今日の福音書は、イエス様がたった5つのパンと2匹の魚で5000人以上の人を満腹にされたという箇所です。山の上で人々が空腹になった時、イエス様はまず弟子のピリポに「どこからパンを買って来て、この人々に食べさせようか」(5)とお尋ねになりました。ピリポを試されたのです。ピリポは純粋な信仰を持つ反面、合理的でないことは受け入れられない性質で「200デナリ(200万円弱)のパンでは足りません」(7)と答えました。もう1人の弟子でペテロの弟のアンデレも「ここに少年が大麦のパンを五つと小さい魚を二匹持っています。しかし、こんなに大ぜいの人々では、それが何になりましょう」(9)と、「信仰」とも「不信仰」とも思える発言をしています。わたしたち人間の信仰は、このようにとても頼りないものです。しかしそんな信仰であっても大丈夫なのです。イエス様の十字架があるからです。イエス様はすべての人の罪を背負って十字架で死んでくださり、よみがえられました。それはどんな罪人であっても、どんなに信仰が揺れ動く者であっても、イエス様の名を呼ぶだけで救われるようにするための身代わりの十字架でした。

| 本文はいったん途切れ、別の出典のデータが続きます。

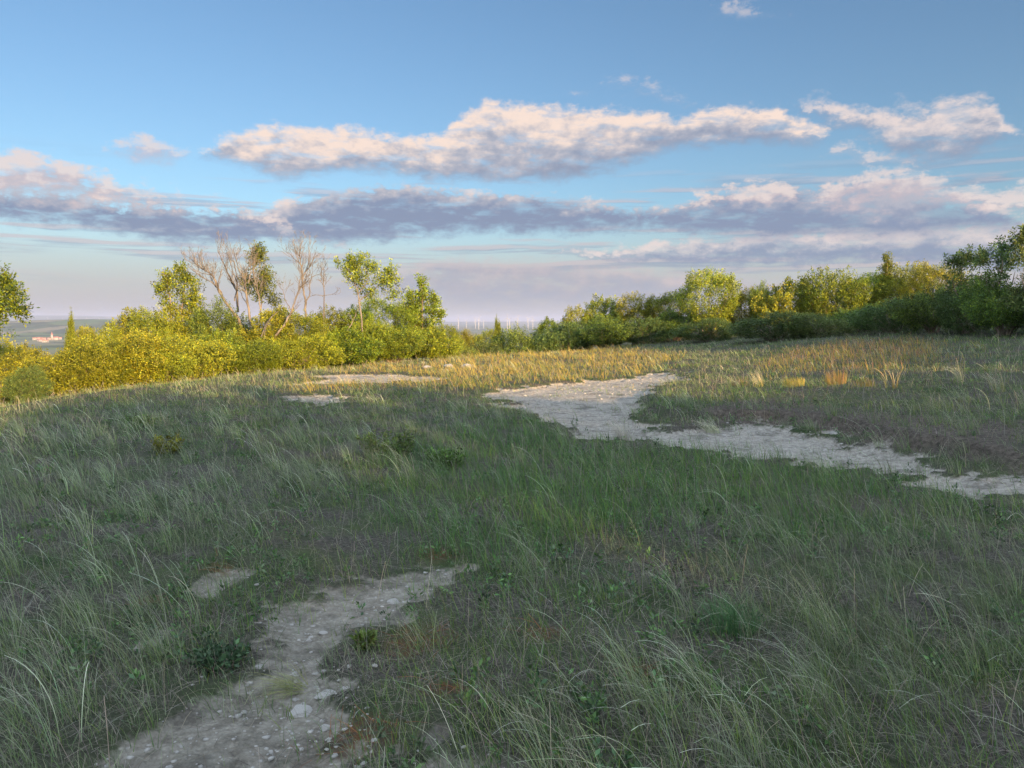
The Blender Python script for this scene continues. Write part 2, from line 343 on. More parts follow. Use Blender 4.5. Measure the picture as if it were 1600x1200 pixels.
def ground_mat():
    m, t = newmat('ground'); L = t.links.new
    tc = nd(t, 'ShaderNodeTexCoord')
    def noise(s, d=6, r=0.6, vec=None):
        n = nd(t, 'ShaderNodeTexNoise'); n.inputs['Scale'].default_value = s; n.inputs['Detail'].default_value = d; n.inputs['Roughness'].default_value = r
        L(vec or tc.outputs['Object'], n.inputs['Vector']); return n.outputs[0]
    def ramp(v, stops):
        r = nd(t, 'ShaderNodeValToRGB'); e = r.color_ramp.elements
        e[0].position, e[0].color = stops[0][0], (*stops[0][1], 1); e[1].position, e[1].color = stops[-1][0], (*stops[-1][1], 1)
        for p, c_ in stops[1:-1]: x = e.new(p); x.color = (*c_, 1)
        L(v, r.inputs[0]); return r.outputs[0]
    def mix(f, a, b, bt='MIX'):
        n = nd(t, 'ShaderNodeMix', data_type='RGBA', blend_type=bt)
        if hasattr(f, 'node'): L(f, n.inputs[0])
        else: n.inputs[0].default_value = f
        L(a, n.inputs[6])
        if hasattr(b, 'node'): L(b, n.inputs[7])
        else: n.inputs[7].default_value = (*b, 1)
        return n.outputs[2]
    thatch = ramp(noise(38, 8, 0.7), [(0.30, (0.020, 0.020, 0.016)), (0.5, (0.060, 0.055, 0.044)), (0.72, (0.15, 0.135, 0.11))])
    green = ramp(noise(3.0, 6), [(0.35, (0.030, 0.046, 0.018)), (0.65, (0.06, 0.075, 0.035))])
    soil = mix(ramp(noise(1.3, 4), [(0.4, (0, 0, 0)), (0.6, (1, 1, 1))]), thatch, green)
    chalk = ramp(noise(14, 10, 0.72), [(0.30, (0.13, 0.115, 0.095)), (0.45, (0.245, 0.225, 0.19)), (0.66, (0.38, 0.36, 0.31))])
    vor = nd(t, 'ShaderNodeTexVoronoi'); vor.inputs['Scale'].default_value = 42; L(tc.outputs['Object'], vor.inputs['Vector'])
    peb = ramp(vor.outputs['Distance'], [(0.18, (1.18, 1.16, 1.12)), (0.42, (0.86, 0.85, 0.84))])
    chalk = mix(0.7, chalk, peb, 'MULTIPLY')
    chalk = mix(ramp(noise(2.4, 8, 0.68), [(0.50, (0, 0, 0)), (0.64, (1, 1, 1))]), chalk, mix(1.0, chalk, (0.50, 0.50, 0.50), 'MULTIPLY'))
    ga = nd(t, 'ShaderNodeAttribute', attribute_name='grey')      # foreground chalk: darker soil, with tree shade and vignetting put into the colour
    chalk = mix(ga.outputs['Fac'], chalk, mix(1.0, chalk, (0.80, 0.79, 0.76), 'MULTIPLY'))
    da = nd(t, 'ShaderNodeAttribute', attribute_name='dark')
    soil = mix(da.outputs['Fac'], soil, ramp(noise(16, 8, 0.7), [(0.35, (0.035, 0.030, 0.024)), (0.65, (0.12, 0.10, 0.08))]))
    ba = nd(t, 'ShaderNodeAttribute', attribute_name='bare')
    # break the bare edge up with fine noise
    ad = nd(t, 'ShaderNodeMath', operation='ADD'); L(ba.outputs['Fac'], ad.inputs[0])
    sb = nd(t, 'ShaderNodeMath', operation='MULTIPLY_ADD'); L(noise(22, 6, 0.7), sb.inputs[0]); sb.inputs[1].default_value = 1.1; sb.inputs[2].default_value = -0.55
    L(sb.outputs[0], ad.inputs[1])
    mrb = nd(t, 'ShaderNodeMapRange'); mrb.inputs[1].default_value = 0.35; mrb.inputs[2].default_value = 0.65; L(ad.outputs[0], mrb.inputs[0])
    col = mix(mrb.outputs[0], soil, chalk)
    ra = nd(t, 'ShaderNodeAttribute', attribute_name='rust'); rm = nd(t, 'ShaderNodeMath', operation='MULTIPLY'); L(ra.outputs['Fac'], rm.inputs[0])
    L(ramp(noise(30, 8, 0.75), [(0.42, (0, 0, 0)), (0.55, (1, 1, 1))]), rm.inputs[1])
    col = mix(rm.outputs[0], col, (0.11, 0.055, 0.025))
    # far fields
    vo = nd(t, 'ShaderNodeTexVoronoi'); vo.inputs['Scale'].default_value = 0.0028
    mp = nd(t, 'ShaderNodeMapping'); mp.inputs['Scale'].default_value = (1, 0.6, 1); mp.inputs['Rotation'].default_value = (0, 0, 0.5); L(tc.outputs['Object'], mp.inputs[0]); L(mp.outputs[0], vo.inputs['Vector'])
    sc = nd(t, 'ShaderNodeSeparateColor'); L(vo.outputs['Color'], sc.inputs[0])
    field = ramp(sc.outputs[0], [(0.1, (0.045, 0.065, 0.028)), (0.4, (0.09, 0.12, 0.04)), (0.7, (0.16, 0.14, 0.09)), (0.95, (0.06, 0.10, 0.03))])
    field = mix(ramp(noise(0.004, 8, 0.65), [(0.5, (0, 0, 0)), (0.56, (1, 1, 1))]), field, (0.028, 0.045, 0.020))
    fa = nd(t, 'ShaderNodeAttribute', attribute_name='farf')
    col = mix(fa.outputs['Fac'], col, field)
    bh = nd(t, 'ShaderNodeMath', operation='MULTIPLY_ADD'); L(noise(60, 8, 0.7), bh.inputs[0]); bh.inputs[1].default_value = 1.0; L(vor.outputs['Distance'], bh.inputs[2])
    b = nd(t, 'ShaderNodeBump'); b.inputs['Strength'].default_value = 0.9; b.inputs['Distance'].default_value = 0.012; L(bh.outputs[0], b.inputs['Height'])
    d = nd(t, 'ShaderNodeBsdfPrincipled'); d.inputs['Roughness'].default_value = 0.95; d.inputs['Specular IOR Level'].default_value = 0.1
    L(col, d.inputs['Base Color']); L(b.outputs[0], d.inputs['Normal'])
    o = nd(t, 'ShaderNodeOutputMaterial'); L(d.outputs[0], o.inputs[0]); return m

# ------------------------------------------------------------------ ground sheet
def axis(lo, hi, step, end, g):
    a = list(np.arange(lo, hi, step)); s = step; v = a[-1]
    while v < end: s *= g; v += s; a.append(v)
    s = step; v = a[0]; b = []
    while v > -end: s *= g; v -= s; b.append(v)
    return np.array(b[::-1] + a)
gx = axis(-9, 12, 0.05, 42000, 1.085); gy = axis(1.5, 24, 0.05, 42000, 1.075)
GX, GY = np.meshgrid(gx, gy); fx, fy = GX.ravel(), GY.ravel()
nearm = (np.abs(fx) < 40) & (fy > -5) & (fy < 60)
bm = np.zeros(fx.shape); dk = np.zeros(fx.shape)
rs = np.zeros(fx.shape); rs[nearm] = rust(fx[nearm], fy[nearm])
bm[nearm] = bare(fx[nearm], fy[nearm]); dk[nearm] = dark_soil(fx[nearm], fy[nearm])
fz = height(fx, fy, bm)
ny_, nx_ = GX.shape
idx = np.arange(ny_ * nx_).reshape(ny_, nx_)
q = np.stack([idx[:-1, :-1], idx[:-1, 1:], idx[1:, 1:], idx[1:, :-1]], -1).reshape(-1, 4)
me = make_mesh('ground', np.stack([fx, fy, fz], 1), quads=q, mat=ground_mat(), smooth=True,
               attrs={'rust': rs, 'bare': bm, 'dark': dk, 'grey': sstep(8.5, 6.5, fy + fx * 0.3) * (fx < 3), 'farf': sstep(60, 180, np.hypot(fx, fy))})
tag(link('ground', me), kind='structure')
def gz(x, y):
    x = np.atleast_1d(np.asarray(x, float)); y = np.atleast_1d(np.asarray(y, float))
    return height(x, y, bare(x, y))
def gz1(x, y): return float(gz(x, y)[0])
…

今日の箇所に、5000人以上の人が満腹しただけでなく、12のかごがいっぱいになるほど余りが出たと書かれています(13)。つまり神様の恵みはありあまるものであり、人間の想像をはるかに越えているということです。「人知をはるかに越えたキリストの愛」(エペソ3:19)を「知る」ことができるのは、聖霊様のおかげです。「御霊(聖霊)はすべてのことを探り、神の深みにまで及ばれるからです」(Ⅰコリント2:10)。このイエス様のありあまる恵みを、わたしたちはむだにしてはいけません。今日の箇所でイエス様はおっしゃいました。「余ったパン切れを、一つもむだに捨てないように集めなさい」(12)。まるでパリ・オリンピックのようですね。でもこれはただ食べ物を粗末にするなということではなく、わたしたちに与えられた賜物や能力を1つも無駄にせずに神様と人々のために使いなさいということです。そうする時、わたしたちの小さな働きは無駄になることなく、豊かな実を結ばせることになるのです。5つのパンと2匹の魚をイエス様に差し出した少年のように。